I recently undertook my first SP1 installation. To keep it safe, I started by upgrading one of my Virtual PC development environments. In this case, I had a single server with MOSS, Visual Studio, and Office. The environment was a very clean install. Others who had environments that were upgraded from SPS2003 or used extensive customizations have reported problems.
The detailed upgrade steps can be found here. Before attempting an upgrade to a production farm, read the article, and plan, plan, plan the upgrade. Below is a summary of what worked for me in my VPC development environment.
Get the Required Software
Perform the Upgrade
1. Uninstall the Office SharePoint Server 2007 SDK and ECM Starter Kit
This is the old SDK. It also contains the project templates for workflow, so we want to use the new ones from the new SDK.
You can also uninstall VS 2005 at this point, if you want to upgrade to VS 2008. Alternatively, you can leave VS 2005 in place and run VS 2008 in parallel with no issues.

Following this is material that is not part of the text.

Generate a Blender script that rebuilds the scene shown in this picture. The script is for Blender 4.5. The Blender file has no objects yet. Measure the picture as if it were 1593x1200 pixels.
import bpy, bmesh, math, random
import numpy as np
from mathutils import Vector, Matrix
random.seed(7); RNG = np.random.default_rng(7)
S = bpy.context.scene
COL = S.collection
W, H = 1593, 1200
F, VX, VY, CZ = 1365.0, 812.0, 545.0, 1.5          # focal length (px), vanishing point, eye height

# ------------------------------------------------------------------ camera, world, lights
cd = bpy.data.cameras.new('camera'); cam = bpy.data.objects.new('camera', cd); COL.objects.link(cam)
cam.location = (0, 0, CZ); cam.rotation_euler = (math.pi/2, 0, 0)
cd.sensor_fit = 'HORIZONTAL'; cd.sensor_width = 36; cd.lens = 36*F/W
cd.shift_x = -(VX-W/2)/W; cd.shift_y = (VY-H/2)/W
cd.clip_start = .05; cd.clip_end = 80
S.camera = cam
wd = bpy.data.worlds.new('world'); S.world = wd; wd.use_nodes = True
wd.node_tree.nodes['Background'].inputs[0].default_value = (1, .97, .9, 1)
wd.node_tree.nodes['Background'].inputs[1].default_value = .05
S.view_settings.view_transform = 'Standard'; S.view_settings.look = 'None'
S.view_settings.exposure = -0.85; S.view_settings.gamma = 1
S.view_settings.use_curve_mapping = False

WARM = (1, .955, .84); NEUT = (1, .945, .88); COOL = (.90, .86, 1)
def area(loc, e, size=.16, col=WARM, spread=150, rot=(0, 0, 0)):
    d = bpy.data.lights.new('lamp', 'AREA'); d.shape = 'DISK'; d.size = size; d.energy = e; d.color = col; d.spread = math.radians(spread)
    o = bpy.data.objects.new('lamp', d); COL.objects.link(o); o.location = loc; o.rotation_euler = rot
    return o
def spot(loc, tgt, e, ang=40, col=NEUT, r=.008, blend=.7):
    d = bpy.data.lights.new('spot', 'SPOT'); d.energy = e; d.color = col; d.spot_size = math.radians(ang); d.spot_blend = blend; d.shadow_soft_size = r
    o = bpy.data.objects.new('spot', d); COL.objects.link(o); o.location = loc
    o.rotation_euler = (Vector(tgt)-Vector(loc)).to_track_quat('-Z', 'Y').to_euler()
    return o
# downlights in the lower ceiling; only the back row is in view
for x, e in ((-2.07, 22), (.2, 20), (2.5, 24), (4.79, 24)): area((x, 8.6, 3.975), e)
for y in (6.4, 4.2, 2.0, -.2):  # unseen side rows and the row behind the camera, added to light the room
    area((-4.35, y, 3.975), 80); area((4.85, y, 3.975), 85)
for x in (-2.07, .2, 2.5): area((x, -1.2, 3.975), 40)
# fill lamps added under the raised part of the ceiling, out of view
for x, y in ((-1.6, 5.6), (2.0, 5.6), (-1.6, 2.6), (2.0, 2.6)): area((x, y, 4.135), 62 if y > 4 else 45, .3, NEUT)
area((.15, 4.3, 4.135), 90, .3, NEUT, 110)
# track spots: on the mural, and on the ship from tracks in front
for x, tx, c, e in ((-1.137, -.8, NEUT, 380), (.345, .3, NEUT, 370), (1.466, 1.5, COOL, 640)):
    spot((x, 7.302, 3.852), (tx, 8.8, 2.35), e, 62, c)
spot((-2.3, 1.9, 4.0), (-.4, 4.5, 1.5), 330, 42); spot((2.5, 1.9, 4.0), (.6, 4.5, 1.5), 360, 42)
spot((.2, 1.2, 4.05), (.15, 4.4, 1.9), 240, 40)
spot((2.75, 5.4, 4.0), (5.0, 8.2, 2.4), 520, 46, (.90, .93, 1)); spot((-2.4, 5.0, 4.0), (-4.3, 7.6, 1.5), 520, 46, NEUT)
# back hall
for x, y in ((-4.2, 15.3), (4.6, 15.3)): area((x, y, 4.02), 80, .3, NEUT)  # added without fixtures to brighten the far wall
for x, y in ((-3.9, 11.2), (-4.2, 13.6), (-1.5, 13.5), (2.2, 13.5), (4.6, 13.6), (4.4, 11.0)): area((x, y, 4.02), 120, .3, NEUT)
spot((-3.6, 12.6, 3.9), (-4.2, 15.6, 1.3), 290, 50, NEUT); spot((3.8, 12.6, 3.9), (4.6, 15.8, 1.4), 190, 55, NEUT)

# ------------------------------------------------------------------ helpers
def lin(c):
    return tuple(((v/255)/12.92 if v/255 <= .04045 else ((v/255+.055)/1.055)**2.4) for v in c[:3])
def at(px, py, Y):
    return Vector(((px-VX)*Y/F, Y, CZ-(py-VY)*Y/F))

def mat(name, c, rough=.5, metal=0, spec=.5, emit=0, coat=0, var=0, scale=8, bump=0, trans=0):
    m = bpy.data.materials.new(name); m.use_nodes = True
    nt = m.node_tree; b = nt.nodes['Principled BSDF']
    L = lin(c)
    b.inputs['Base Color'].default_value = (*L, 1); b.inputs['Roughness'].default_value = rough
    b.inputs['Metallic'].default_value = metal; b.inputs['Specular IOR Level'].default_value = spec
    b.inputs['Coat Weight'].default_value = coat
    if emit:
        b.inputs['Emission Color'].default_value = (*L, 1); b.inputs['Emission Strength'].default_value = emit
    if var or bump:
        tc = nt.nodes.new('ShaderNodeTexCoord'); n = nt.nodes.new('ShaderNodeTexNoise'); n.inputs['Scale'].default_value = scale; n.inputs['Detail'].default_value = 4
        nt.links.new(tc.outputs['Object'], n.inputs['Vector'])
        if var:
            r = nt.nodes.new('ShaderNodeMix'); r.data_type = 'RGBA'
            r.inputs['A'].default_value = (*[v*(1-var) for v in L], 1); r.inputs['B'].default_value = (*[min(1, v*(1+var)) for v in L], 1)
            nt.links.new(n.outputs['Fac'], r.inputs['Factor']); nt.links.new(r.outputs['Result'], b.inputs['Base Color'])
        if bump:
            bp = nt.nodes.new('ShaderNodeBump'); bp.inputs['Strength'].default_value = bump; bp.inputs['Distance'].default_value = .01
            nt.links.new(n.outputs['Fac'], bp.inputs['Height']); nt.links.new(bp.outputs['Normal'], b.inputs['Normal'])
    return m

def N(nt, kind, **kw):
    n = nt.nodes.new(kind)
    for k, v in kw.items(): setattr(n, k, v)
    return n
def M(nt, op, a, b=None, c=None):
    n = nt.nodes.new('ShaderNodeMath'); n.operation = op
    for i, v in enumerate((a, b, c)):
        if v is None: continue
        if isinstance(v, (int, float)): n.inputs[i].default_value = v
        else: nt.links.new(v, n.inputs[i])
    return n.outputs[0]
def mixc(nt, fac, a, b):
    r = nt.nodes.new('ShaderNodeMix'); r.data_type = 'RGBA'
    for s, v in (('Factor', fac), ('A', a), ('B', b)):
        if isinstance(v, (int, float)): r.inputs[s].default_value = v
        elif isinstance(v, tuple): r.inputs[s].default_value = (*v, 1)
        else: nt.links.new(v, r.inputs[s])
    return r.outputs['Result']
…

2. Execute WSS SP1 on each server in the farm
The SP1 binaries must be installed on every server in the farm before you complete the upgrade on any one server. That means you have to run the SP install up to the point where you see this message on each server.
3. Execute MOSS SP1 on each server in the farm
Same issue here with the SP1 binaries.
4. Check the upgrade log
Look in the LOGS folder and open the file UPGRADE.LOG. Verify that you have the following entry:
Finished upgrading SPFarm Name=<Name of Configuration Database>
In-place upgrade session finishes. Root object = SPFarm=<Name of Configuration Database>, recursive = True. 0 errors and 0 warnings encountered.
5. Install the MOSS SDK 1.2
No reason to install the WSS SDK, just MOSS.